El caso es que el tal libro, en tales circunstancias, produjo en mí un cambio de actitud y comencé a pensar verdaderamente en el poder creador del pensamiento y en el poder de acción de la palabra; y, a partir de ahí, las cosas comenzaron a fluir a otro ritmo; el camino comenzó a hacerse más liviano. Mi software para registro, inventario y catalogación de obras de arte, en otro tiempo muy utilizado por algunos importantes museos del país, pero ya en desuso, de repente se vendió a una importante institución bancaria, con una colección de arte tan poco importante, hay que decirlo, que no ameritaba un software para su catalogación. De hecho, sé de buena fuente que nunca llegó a utilizarse. Este fue uno de los grandes eventos –hay quien le diría casualidades- que se dieron para hacernos el camino más llevadero.

Sucedió que una tarde noche en la que mi hija regresaba de la universidad, un bolso en el que traía todos los cuadernos con los apuntes que durante meses había estado escribiendo para su tesis de grado y las notas de estudio para un examen que debía presentar al día siguiente, por descuido se quedaron en el asiento del bus. Se dio cuenta al llegar a casa. Su teléfono móvil, que nunca llevaba en ese bolso, “por casualidad”, también estaba allí. Al enterarme y sentir la desesperación de la niña, interpelé a Dios. No renegué de Dios ni le reclamé nada, pero lo interpelé diciendo cosas como - ¿y ahora? ¿dónde quedó aquello de que el pensamiento crea cada instante, día tras día, nuestro presente? ¿acaso quería mi hija perder sus apuntes, no poder estudiar para el examen de mañana, perder tanto trabajo necesario para su tesis de grado? ¿fue su pensamiento lo que creó esta realidad? Y pensamientos por el estilo, basados en toda esa cantidad de cosas en que no hacía mucho había comenzado a creer.

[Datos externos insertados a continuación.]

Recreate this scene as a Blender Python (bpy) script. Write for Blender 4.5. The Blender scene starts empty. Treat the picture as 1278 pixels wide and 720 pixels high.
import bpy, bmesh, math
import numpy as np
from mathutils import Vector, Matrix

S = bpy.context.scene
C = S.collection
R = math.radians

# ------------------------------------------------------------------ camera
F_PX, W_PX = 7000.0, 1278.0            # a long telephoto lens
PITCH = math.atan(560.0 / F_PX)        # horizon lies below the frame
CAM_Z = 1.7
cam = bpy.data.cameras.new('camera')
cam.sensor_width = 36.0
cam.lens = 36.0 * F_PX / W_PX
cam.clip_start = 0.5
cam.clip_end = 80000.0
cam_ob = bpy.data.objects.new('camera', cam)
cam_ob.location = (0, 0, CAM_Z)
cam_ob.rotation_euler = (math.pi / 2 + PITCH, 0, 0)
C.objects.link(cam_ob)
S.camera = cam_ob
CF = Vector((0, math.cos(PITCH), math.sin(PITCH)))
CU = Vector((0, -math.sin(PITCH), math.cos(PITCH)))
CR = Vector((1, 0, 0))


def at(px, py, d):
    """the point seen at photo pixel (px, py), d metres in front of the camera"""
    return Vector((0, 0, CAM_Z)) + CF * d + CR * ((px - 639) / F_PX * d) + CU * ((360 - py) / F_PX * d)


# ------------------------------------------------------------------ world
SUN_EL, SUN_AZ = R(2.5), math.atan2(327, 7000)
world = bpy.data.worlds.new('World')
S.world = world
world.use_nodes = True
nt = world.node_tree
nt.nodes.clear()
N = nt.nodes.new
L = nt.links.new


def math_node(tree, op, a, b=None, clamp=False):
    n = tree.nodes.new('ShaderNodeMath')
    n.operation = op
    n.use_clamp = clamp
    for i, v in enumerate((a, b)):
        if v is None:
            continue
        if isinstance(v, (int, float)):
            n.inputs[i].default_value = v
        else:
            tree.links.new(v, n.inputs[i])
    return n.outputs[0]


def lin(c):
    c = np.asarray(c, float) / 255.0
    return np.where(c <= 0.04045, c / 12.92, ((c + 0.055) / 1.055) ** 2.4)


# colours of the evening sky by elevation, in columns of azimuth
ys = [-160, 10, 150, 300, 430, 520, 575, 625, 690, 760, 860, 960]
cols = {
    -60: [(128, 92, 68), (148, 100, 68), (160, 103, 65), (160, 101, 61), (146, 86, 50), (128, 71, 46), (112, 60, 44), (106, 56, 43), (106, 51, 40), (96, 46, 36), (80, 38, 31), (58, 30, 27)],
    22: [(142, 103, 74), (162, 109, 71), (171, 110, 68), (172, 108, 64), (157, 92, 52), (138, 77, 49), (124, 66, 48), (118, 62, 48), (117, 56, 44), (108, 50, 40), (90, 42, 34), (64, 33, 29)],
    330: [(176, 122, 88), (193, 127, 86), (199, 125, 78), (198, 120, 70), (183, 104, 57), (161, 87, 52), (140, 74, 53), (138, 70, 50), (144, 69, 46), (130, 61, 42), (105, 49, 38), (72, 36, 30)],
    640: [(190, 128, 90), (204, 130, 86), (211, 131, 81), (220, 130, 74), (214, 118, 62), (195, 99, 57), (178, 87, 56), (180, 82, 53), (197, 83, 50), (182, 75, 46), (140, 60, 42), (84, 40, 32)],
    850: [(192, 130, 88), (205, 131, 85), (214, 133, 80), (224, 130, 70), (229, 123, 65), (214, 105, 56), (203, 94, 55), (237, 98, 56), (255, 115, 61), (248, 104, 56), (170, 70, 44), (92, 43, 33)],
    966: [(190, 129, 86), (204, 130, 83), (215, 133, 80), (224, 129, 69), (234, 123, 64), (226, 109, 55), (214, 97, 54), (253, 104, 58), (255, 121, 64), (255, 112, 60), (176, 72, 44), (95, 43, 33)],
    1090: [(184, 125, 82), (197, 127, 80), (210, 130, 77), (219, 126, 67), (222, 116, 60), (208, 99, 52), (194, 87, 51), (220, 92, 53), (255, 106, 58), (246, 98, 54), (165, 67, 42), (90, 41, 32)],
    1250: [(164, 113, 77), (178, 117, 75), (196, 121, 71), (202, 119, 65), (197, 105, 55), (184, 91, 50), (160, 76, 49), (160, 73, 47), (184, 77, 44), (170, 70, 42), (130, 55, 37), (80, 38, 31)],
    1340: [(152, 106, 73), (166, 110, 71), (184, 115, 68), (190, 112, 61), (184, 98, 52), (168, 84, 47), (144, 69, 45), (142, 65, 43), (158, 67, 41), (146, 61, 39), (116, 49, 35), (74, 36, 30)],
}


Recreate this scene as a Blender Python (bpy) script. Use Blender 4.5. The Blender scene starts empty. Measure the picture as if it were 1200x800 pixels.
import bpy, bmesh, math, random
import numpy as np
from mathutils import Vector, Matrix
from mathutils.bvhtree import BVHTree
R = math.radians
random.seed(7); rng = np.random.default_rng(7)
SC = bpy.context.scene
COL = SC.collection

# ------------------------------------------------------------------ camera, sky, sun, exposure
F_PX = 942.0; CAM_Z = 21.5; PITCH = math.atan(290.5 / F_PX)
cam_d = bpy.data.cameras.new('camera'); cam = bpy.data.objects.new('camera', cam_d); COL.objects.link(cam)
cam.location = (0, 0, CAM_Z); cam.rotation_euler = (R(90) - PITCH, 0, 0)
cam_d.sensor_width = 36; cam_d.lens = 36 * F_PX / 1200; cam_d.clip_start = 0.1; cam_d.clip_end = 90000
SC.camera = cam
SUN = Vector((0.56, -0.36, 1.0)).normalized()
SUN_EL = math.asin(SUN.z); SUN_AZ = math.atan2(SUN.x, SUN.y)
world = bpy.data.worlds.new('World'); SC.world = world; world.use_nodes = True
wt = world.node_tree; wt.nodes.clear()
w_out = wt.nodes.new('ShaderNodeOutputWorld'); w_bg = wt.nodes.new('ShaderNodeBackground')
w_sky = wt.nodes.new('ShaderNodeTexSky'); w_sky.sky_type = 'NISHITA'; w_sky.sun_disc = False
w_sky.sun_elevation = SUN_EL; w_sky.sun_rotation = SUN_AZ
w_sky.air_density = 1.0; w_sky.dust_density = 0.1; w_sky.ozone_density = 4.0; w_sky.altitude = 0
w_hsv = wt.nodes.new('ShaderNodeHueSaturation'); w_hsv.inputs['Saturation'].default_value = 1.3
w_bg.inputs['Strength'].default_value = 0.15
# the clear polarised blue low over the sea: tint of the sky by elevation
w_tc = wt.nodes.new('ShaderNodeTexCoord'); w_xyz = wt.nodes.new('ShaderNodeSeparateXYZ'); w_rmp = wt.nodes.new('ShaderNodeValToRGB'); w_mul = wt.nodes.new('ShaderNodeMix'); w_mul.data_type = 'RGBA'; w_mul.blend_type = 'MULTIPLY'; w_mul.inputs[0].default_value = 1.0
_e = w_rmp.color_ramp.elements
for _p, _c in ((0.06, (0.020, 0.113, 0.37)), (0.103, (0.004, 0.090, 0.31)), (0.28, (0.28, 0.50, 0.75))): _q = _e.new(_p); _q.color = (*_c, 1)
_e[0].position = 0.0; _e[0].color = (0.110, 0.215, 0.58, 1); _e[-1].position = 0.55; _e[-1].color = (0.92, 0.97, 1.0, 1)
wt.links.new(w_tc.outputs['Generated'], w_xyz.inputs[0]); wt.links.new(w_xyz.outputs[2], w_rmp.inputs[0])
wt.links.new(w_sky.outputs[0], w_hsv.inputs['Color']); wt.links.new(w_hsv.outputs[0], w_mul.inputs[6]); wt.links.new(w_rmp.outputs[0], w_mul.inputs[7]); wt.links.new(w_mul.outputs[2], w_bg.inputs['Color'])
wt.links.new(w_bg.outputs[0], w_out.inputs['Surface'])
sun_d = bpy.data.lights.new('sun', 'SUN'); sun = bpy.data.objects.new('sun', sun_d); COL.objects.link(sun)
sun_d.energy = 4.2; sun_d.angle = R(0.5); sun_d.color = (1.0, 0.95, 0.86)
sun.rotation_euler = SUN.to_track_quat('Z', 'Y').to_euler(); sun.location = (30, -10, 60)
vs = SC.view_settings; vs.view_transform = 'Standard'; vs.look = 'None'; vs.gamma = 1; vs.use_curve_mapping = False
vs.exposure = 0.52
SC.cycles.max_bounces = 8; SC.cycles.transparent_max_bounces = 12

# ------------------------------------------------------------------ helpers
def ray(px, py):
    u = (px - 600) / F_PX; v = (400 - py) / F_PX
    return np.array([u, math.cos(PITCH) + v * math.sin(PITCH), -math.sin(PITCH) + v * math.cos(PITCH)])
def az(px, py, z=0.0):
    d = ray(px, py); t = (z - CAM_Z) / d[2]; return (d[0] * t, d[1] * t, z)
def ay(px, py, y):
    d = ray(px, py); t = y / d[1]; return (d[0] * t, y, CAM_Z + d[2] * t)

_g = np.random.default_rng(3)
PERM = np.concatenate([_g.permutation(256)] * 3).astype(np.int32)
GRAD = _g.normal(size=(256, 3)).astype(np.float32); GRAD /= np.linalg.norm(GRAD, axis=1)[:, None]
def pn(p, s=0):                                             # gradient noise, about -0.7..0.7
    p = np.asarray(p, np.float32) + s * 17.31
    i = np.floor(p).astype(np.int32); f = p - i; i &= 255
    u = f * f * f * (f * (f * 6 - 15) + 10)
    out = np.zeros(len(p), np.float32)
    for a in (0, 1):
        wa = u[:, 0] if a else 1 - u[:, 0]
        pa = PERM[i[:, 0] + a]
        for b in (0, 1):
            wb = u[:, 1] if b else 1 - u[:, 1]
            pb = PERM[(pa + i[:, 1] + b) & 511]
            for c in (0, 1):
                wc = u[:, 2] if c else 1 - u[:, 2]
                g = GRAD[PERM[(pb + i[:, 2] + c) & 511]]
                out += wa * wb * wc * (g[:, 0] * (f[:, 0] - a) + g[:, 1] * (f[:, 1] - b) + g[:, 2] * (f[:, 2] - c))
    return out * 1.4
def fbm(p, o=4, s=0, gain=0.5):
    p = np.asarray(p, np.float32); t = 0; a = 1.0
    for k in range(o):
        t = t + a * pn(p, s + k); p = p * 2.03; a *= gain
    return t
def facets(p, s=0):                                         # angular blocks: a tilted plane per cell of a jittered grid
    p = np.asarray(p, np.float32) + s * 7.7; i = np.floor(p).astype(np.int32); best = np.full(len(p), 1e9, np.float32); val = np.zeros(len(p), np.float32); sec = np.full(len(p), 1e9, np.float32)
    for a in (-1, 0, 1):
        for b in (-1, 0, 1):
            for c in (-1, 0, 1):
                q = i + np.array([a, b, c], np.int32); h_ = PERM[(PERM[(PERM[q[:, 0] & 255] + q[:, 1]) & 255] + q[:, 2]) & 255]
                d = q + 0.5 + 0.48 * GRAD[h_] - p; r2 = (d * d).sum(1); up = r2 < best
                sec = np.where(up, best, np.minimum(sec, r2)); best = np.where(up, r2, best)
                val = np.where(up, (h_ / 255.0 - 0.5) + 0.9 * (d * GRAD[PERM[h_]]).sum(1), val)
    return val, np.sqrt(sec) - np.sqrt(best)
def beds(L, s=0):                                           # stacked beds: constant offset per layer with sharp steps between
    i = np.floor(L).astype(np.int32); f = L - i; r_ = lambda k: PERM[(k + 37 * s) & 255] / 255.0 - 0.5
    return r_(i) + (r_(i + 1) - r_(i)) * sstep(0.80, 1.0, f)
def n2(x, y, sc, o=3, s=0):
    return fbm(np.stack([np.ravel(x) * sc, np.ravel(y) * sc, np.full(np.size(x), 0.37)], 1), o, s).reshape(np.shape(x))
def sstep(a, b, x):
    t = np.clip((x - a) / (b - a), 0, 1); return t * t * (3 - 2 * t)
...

Pasaron menos de cinco minutos. El teléfono fijo de la casa sonó.

En una ciudad en la que todos andábamos con 8 ojos para ver lo que viene por arriba, por abajo, por delante, por detrás, izquierda y derecha, porque nunca se sabe por dónde va a venir quien te va a robar. En esa misma ciudad donde nadie medianamente decente recoge un bolso en la calle por temor a meterse en un gran problema debido a lo que podría contener y, si alguien lo recoge, es con la intención de quedarse con lo que tenga de valor y deshacerse en la basura del resto. En esta ciudad, como para responder a mi interpelación, alguien encontró el bolso en el autobús, se tomó la molestia de abrirlo, llevarlo para su casa, encontrar el teléfono móvil, buscar en él un número al que supuso que podía llamar y llamar diciendo haberlo encontrado y dándonos una ubicación en la cual nos veríamos, media hora después, para recuperar todo lo perdido.

¡Una gran casualidad! me dirá usted, a lo cual sólo le responderé: Bien. Lo que usted diga. El pensamiento es libre.